Mancherebbe altro che qualcuno eccepisca sulla pace. Il problema è che qualcun altro pretende che nelle prese di posizione istituzionali per condannare il conflitto in corso a poche centinaia di chilometri dall’Italia non si debba citare la Russia, come se a gettare bombe sugli ospedali, sulle scuole, sui civili ucraini sia un’entità sconosciuta o, bene che vada, un esercito che non deve comparire per non urtare la suscettibilità di chi l’ha mandato a massacrare un popolo. In luogo di una condanna mirata, che dica chiaro e tondo che gli aggressori sono i russi, si dovrebbe, secondo costoro, allargare il tiro a tutti gli attuali conflitti in giro per il globo.

Un “dentro tutti” per non scontentare qualcuno in particolare. Come se l’invasione dell’Ucraina, perché di un’invasione si tratta, vada ricompresa in una situazione complessiva, senza un’analisi, un approfondimento, una contestualizzazione e, infine, un giudizio. D’accordo, violenza e disumanità sono uguali dappertutto. Ma i guerrafondai russi meritano una valutazione a parte, per come hanno cominciato a seminare morte e dolore e per i motivi che sostengono il loro operato. Mille ragioni, altrettanto giustificazioni a loro favore, probabili o possibili colpe altrui, ma nessun pacifista che si dichiari tale ha il diritto di nascondere ciò che è sotto gli occhi di tutti, cioè il massacro di un popolo. La condanna dovrebbe essere, come si usa dire, senza se e senza ma: la questione non è ideologica, ma umanitaria. Invece, anche chi dovrebbe isolare i giustificazionisti e chi, per personali ragioni, si tiene alla larga dalla semplice dignità, cerca di dissimulare, prestandosi ai bizantinismi se una presa di posizione deve avere titolo di mozione o di semplice raccomandazione, se deve dire o non dire, se e ancora se.

Una vergogna, mentre la gente muore, mentre si spara sui bambini, mentre milioni di persone innocenti sono in fuga. La politica, quella con la maiuscola, abbia un sussulto di coraggio e di coscienza rispetto ai veri sabotatori della pace, che la invocano minando il terreno (politico) coi loro arzigogoli mentali. Se, come a Busto Arsizio, dove bisogna dare atto alla giunta Antonelli di essersi sinora mossa con concretezza e senso di umanità nell’accoglienza ai profughi, c’è qualcuno che rompe le palle su certi argomenti per conquistare il suo minuto di notorietà, bene, che lo si lasci nel suo brodo.
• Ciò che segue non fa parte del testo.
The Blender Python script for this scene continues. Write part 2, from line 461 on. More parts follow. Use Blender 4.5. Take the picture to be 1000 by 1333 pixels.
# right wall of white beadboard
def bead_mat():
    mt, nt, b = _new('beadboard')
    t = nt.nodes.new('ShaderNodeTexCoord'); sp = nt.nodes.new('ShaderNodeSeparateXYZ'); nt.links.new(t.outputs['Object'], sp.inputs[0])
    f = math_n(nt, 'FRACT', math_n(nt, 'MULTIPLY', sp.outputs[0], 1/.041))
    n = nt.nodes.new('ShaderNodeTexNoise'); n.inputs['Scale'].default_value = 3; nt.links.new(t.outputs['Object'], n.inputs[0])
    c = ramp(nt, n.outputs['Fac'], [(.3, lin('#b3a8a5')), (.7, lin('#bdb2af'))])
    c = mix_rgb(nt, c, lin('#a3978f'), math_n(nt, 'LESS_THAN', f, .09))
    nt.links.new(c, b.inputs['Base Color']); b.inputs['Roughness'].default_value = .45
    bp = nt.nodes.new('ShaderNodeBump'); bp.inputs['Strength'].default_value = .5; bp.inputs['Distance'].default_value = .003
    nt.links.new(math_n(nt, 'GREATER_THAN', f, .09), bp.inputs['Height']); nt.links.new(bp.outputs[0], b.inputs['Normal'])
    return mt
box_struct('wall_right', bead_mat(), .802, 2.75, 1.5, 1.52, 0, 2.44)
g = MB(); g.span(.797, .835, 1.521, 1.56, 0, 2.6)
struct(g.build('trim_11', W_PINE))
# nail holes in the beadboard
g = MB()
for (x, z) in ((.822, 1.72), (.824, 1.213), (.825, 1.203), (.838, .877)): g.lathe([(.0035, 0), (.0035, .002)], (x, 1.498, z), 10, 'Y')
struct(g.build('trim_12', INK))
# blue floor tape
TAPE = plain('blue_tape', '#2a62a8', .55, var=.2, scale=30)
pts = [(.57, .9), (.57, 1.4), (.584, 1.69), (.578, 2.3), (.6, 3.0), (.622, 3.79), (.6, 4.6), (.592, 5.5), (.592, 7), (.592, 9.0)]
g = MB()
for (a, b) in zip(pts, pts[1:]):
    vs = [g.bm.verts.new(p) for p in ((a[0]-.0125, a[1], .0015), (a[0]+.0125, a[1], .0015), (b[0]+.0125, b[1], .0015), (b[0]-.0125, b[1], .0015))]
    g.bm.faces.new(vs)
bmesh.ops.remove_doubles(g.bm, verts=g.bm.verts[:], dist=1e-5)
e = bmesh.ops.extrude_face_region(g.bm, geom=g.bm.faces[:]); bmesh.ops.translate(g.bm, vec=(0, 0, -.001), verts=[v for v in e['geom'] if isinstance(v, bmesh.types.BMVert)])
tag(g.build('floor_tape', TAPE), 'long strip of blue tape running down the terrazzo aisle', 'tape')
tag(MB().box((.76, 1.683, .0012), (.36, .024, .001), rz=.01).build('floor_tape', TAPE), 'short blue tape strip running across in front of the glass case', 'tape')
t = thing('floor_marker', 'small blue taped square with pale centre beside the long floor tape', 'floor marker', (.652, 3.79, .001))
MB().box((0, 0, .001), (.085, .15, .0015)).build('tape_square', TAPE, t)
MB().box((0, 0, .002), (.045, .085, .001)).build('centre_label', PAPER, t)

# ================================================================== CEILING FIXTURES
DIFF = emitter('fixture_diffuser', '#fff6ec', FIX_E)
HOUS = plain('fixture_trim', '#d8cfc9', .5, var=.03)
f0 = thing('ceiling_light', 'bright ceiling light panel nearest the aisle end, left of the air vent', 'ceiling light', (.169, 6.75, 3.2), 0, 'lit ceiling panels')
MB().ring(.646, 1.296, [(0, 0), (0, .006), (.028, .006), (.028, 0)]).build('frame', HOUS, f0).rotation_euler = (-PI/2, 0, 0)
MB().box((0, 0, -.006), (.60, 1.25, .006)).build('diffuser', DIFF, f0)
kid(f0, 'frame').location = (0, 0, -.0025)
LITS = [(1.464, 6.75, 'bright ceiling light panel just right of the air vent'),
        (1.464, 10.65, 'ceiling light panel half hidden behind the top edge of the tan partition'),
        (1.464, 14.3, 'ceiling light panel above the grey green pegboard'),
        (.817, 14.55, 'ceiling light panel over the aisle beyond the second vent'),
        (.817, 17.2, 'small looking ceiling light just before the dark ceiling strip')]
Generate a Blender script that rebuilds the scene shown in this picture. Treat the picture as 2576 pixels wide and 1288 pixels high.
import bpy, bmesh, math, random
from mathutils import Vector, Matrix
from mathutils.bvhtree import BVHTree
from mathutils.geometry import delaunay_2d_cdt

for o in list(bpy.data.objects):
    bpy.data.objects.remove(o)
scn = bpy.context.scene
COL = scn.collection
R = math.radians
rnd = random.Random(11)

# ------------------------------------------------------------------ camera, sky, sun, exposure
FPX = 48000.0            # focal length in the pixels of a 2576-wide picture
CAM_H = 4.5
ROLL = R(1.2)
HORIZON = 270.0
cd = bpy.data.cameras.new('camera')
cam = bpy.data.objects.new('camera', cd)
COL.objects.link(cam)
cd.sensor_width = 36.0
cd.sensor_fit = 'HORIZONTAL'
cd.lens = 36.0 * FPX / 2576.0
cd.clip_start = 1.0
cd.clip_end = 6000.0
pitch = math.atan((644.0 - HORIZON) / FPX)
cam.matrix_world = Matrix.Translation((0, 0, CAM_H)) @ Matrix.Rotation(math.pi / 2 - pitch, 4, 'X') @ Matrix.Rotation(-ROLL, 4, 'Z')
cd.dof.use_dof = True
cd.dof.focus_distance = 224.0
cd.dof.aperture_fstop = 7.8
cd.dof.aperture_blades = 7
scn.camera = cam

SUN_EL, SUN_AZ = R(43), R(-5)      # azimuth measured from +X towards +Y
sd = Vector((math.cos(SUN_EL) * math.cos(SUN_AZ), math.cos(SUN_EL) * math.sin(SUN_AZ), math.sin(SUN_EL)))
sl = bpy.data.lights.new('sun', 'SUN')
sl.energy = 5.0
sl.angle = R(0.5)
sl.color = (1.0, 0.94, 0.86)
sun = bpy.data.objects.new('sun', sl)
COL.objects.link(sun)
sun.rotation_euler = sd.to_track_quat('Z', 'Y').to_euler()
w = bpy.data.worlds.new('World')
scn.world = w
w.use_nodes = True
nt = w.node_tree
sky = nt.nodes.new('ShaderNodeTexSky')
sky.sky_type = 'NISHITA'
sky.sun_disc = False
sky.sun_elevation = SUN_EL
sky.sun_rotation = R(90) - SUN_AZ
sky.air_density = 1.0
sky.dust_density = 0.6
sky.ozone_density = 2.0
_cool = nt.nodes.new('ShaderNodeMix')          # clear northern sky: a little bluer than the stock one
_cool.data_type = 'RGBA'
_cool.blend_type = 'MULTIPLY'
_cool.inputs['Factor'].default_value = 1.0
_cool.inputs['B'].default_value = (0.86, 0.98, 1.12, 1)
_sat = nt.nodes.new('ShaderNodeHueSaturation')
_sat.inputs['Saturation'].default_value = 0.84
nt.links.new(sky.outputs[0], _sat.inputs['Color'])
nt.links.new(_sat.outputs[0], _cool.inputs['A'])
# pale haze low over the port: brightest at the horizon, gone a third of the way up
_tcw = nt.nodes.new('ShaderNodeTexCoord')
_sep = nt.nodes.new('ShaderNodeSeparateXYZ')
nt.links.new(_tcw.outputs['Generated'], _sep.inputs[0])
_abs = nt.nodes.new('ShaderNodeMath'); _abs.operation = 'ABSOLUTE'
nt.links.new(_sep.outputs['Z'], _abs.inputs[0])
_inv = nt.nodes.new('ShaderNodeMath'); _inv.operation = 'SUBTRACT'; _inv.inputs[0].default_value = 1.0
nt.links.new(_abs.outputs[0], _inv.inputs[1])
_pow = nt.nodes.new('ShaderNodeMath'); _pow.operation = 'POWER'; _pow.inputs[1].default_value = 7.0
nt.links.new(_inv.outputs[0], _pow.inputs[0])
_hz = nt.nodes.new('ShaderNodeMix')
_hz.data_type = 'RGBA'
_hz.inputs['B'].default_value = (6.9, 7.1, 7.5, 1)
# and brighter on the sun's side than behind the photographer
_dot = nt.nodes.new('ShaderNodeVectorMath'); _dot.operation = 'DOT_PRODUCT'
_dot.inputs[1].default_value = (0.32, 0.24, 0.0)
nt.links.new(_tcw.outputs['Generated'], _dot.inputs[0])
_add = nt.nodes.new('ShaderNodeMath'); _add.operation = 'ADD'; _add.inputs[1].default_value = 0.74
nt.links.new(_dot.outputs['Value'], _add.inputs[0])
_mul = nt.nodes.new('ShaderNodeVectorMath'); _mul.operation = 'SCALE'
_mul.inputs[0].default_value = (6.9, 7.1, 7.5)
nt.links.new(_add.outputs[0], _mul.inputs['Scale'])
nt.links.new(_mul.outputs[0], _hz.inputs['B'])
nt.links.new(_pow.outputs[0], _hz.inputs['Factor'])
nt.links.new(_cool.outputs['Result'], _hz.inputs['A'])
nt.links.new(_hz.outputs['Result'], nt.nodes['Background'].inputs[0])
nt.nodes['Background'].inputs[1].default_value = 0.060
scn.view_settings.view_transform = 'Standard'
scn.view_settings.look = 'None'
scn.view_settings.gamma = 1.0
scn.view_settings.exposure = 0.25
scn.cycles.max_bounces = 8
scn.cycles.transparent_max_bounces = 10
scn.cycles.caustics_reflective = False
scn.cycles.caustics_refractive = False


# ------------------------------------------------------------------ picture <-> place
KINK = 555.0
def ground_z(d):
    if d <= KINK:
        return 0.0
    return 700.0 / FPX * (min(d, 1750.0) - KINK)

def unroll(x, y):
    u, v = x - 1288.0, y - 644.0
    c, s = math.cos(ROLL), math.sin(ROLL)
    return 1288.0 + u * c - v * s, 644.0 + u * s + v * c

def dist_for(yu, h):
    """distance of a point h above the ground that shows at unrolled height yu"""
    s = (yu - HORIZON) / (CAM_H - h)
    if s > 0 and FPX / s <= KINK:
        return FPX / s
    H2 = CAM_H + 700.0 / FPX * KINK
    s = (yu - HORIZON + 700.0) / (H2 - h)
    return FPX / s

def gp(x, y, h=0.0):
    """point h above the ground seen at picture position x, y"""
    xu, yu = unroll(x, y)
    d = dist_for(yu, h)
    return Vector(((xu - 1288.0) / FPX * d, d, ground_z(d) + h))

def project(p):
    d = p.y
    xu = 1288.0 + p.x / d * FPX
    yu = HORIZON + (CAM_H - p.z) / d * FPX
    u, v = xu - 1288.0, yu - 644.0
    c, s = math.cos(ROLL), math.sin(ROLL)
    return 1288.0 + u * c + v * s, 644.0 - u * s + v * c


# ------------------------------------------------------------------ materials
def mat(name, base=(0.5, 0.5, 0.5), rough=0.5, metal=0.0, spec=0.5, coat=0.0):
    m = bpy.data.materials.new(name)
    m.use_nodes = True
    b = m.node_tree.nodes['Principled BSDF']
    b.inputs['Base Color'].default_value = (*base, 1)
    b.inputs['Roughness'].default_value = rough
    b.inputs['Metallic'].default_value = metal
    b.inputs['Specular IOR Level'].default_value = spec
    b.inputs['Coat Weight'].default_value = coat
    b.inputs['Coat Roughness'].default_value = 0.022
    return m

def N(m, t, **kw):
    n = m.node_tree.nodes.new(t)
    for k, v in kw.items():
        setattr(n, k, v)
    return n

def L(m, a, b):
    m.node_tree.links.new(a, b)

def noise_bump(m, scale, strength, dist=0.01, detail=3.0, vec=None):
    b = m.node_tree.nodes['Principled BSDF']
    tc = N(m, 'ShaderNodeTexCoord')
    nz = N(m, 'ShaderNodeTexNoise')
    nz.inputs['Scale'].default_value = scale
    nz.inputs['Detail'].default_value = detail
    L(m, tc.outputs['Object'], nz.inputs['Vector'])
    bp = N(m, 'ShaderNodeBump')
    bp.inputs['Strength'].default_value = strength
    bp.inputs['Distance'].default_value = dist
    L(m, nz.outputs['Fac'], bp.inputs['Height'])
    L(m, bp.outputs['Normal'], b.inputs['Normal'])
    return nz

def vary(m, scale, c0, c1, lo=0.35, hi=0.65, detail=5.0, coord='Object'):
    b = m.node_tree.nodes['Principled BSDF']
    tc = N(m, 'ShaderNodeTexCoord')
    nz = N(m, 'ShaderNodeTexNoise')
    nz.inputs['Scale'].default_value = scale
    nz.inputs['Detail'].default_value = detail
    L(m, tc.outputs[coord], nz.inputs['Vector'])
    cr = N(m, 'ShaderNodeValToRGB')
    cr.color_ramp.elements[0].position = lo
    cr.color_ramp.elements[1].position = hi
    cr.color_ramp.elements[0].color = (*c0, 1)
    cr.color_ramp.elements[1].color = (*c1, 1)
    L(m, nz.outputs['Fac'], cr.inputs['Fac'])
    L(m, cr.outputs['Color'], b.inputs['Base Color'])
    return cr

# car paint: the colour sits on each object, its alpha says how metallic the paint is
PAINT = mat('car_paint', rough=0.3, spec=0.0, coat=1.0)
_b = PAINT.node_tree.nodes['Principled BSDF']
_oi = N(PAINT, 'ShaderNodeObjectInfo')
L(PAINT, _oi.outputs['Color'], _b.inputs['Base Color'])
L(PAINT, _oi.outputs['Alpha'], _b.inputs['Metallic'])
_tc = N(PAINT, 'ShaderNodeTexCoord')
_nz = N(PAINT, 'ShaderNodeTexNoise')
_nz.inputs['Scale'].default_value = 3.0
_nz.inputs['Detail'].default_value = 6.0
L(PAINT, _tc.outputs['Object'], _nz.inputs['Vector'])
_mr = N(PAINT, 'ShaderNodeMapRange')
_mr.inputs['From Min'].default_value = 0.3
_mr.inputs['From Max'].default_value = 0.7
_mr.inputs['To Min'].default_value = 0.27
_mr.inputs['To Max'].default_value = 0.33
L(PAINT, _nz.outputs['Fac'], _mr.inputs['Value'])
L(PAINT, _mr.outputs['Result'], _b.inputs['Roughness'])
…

L’unanimità non è indispensabile. Di sicuro non è un voto in più che può fare la differenza.

Come purtroppo non fa la differenza una mozione, una raccomandazione, un comunicato di un qualunque consiglio comunale, se non per il fatto che esprime il doveroso quanto giusto sdegno rispetto a un evento bestiale, che mette a rischio il mondo intero. E nessun pacifista di risulta, del tipo “né con Putin né con la Nato”, avrà mai la possibilità di cambiare il corso delle cose. Tranne per il fatto che può scombinare gli equilibri politici locali di uno schieramento o di un singolo partito, dei quali, consentitecelo, non ce ne frega niente rispetto al dramma che vive l’Ucraina. Rispetto al dovere morale di scegliere da che parte stare.